====== Records to use ======

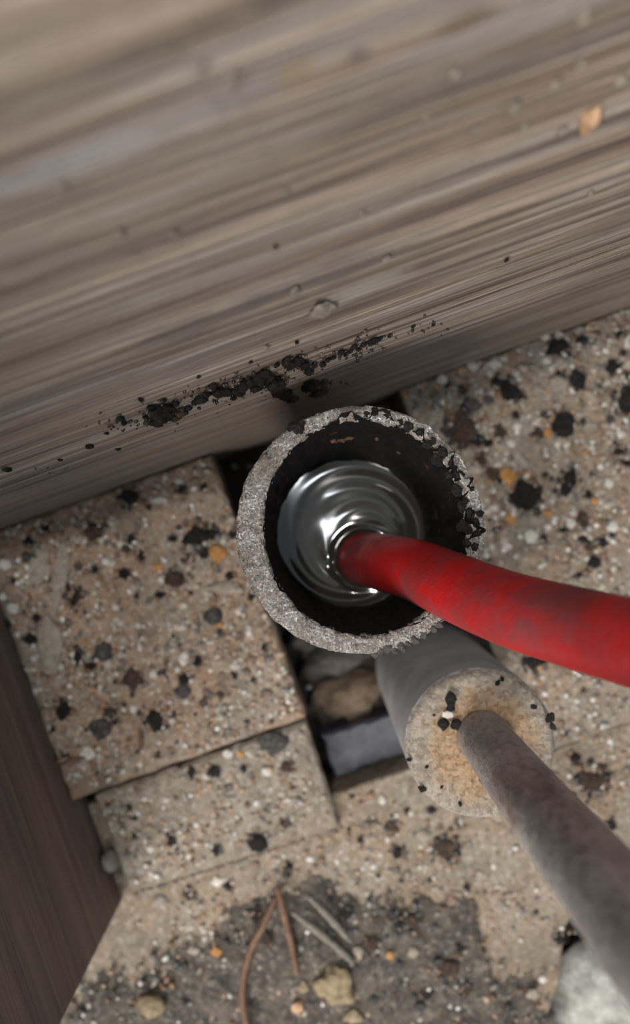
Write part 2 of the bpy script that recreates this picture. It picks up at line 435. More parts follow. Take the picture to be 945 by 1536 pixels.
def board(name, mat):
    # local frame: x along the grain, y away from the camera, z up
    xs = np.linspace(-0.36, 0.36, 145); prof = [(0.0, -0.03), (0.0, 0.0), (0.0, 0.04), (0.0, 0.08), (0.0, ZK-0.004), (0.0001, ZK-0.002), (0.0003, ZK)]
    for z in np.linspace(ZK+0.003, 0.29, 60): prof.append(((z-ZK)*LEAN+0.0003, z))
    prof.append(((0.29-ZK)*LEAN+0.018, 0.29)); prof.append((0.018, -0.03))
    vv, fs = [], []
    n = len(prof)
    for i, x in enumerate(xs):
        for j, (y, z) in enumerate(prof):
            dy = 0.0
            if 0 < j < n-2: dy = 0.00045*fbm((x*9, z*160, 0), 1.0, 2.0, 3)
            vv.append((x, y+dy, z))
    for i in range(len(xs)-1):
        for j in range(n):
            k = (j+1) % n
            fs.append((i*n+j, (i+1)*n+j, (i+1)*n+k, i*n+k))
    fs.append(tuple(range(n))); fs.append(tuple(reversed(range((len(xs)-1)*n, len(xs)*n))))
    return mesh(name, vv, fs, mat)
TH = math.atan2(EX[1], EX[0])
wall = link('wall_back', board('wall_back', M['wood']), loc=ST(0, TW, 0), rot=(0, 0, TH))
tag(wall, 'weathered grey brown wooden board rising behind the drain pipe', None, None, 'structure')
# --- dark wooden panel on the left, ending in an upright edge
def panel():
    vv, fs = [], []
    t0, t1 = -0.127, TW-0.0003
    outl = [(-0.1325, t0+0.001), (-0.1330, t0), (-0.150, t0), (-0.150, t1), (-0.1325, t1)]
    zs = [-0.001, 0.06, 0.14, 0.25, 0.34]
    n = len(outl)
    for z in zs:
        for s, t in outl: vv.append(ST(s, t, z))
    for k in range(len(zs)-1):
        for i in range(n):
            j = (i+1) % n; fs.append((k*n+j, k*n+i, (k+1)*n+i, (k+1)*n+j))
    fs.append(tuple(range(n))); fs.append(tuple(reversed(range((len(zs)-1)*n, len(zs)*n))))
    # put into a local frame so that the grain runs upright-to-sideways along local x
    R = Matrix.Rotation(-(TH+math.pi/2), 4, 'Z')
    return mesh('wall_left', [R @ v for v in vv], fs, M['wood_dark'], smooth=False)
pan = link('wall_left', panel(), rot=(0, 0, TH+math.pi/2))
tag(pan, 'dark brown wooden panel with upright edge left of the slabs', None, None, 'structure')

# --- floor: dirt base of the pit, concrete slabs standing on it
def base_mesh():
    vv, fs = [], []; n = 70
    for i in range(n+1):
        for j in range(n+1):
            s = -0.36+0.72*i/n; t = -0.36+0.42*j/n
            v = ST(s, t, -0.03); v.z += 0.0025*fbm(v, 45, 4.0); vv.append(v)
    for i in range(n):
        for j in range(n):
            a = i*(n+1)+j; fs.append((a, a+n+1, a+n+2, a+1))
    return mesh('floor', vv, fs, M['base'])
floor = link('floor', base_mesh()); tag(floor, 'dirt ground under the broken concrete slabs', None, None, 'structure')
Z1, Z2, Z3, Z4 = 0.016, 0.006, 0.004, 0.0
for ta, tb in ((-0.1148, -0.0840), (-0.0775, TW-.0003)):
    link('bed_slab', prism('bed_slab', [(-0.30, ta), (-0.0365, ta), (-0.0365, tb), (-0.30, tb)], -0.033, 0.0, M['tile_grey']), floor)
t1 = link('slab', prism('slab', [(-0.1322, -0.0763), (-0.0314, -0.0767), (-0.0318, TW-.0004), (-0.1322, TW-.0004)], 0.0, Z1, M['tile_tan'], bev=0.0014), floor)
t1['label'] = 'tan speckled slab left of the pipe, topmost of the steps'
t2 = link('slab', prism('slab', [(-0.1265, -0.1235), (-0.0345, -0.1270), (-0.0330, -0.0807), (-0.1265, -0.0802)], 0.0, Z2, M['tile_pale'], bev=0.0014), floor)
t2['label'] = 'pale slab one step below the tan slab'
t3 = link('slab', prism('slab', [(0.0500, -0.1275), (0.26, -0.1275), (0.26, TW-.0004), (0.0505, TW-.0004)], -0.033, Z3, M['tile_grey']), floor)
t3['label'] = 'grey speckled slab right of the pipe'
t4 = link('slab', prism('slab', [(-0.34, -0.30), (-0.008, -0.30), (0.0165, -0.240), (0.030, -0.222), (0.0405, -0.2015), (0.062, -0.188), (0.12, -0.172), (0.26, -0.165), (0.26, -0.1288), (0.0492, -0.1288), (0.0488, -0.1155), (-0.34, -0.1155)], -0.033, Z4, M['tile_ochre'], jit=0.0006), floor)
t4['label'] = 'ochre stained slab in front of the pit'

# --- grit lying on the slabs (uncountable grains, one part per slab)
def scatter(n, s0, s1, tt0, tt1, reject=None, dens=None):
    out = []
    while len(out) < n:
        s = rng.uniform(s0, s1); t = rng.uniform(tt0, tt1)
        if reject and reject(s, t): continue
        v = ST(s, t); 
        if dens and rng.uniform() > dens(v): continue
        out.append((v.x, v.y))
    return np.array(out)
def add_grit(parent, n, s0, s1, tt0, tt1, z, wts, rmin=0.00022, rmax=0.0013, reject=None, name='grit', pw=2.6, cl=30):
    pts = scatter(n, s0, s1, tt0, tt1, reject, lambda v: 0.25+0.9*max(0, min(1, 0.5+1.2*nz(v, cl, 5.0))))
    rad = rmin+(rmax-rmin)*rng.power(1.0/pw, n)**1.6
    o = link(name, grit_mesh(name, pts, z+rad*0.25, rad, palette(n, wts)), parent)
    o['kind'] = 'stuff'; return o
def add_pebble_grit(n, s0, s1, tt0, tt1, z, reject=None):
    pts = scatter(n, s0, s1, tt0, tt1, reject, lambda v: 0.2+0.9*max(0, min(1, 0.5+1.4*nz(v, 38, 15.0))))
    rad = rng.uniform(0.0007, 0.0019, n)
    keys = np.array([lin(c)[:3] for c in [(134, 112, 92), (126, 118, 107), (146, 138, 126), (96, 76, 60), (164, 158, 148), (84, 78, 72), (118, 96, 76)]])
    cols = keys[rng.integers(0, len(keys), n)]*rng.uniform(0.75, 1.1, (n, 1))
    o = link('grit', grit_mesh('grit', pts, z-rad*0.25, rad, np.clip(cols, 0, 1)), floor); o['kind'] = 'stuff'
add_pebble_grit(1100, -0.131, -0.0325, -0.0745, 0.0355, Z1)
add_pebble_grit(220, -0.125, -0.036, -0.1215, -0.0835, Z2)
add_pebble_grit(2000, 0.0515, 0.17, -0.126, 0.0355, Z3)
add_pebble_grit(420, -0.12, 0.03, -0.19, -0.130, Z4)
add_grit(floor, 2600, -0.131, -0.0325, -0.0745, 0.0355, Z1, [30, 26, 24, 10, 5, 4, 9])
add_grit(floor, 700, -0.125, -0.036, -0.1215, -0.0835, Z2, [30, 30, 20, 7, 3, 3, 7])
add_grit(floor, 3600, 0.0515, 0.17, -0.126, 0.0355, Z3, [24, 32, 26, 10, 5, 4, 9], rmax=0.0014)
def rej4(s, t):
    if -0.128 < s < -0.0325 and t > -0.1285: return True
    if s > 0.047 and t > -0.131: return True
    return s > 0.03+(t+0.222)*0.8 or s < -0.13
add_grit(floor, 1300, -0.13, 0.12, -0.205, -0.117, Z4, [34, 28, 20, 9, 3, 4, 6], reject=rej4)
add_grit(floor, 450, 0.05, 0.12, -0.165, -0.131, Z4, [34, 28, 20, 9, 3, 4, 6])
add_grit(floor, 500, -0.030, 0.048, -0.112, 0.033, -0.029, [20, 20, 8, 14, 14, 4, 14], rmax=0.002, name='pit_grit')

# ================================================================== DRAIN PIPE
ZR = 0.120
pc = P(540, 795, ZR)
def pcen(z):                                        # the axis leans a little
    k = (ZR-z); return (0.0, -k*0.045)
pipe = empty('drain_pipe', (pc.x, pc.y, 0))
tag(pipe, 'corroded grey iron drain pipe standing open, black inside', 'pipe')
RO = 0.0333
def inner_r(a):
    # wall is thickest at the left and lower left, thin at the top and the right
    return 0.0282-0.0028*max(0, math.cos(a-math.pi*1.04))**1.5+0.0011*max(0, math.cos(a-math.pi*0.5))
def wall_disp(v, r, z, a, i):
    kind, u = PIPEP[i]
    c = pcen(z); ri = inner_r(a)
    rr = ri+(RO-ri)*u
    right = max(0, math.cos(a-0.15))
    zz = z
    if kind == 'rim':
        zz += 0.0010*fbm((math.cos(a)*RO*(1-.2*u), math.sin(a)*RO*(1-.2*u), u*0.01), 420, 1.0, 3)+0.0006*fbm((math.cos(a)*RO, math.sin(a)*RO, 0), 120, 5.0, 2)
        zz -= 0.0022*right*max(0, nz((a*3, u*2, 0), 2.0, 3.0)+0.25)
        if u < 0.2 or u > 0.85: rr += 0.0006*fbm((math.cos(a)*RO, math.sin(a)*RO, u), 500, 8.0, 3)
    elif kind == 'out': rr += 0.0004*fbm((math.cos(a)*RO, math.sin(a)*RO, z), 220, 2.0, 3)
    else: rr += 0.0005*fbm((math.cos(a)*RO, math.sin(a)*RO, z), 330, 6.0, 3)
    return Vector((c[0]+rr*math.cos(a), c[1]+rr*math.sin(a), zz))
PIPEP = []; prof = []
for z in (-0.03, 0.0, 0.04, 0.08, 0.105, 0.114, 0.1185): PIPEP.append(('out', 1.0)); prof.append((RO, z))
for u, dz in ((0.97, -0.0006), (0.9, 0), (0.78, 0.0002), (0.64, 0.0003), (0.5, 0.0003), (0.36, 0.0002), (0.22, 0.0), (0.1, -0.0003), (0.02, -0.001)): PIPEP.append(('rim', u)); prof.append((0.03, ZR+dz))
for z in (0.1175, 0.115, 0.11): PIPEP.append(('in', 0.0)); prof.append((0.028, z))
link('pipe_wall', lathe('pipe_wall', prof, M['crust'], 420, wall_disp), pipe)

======
====== Records to use ======

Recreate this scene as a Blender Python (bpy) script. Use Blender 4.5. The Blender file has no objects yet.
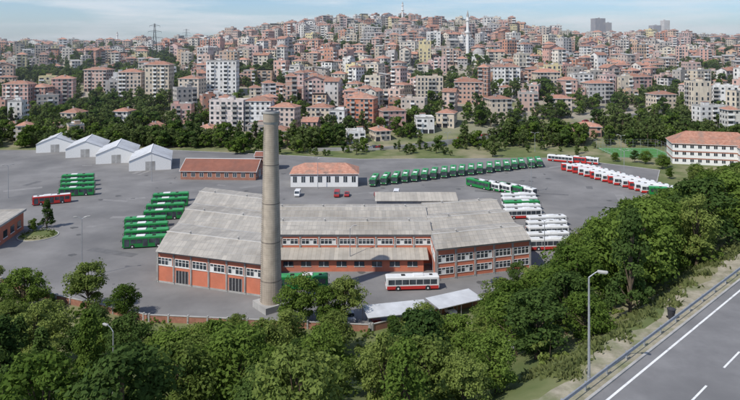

======

◆ Aim of the task ◆
Check each line of the records above for "part", and copy those that have it.

◆ Output ◆
Write part 2 of the bpy script that recreates this picture. It picks up at line 435. More parts follow. Take the picture to be 945 by 1536 pixels.
# --- grit lying on the slabs (uncountable grains, one part per slab)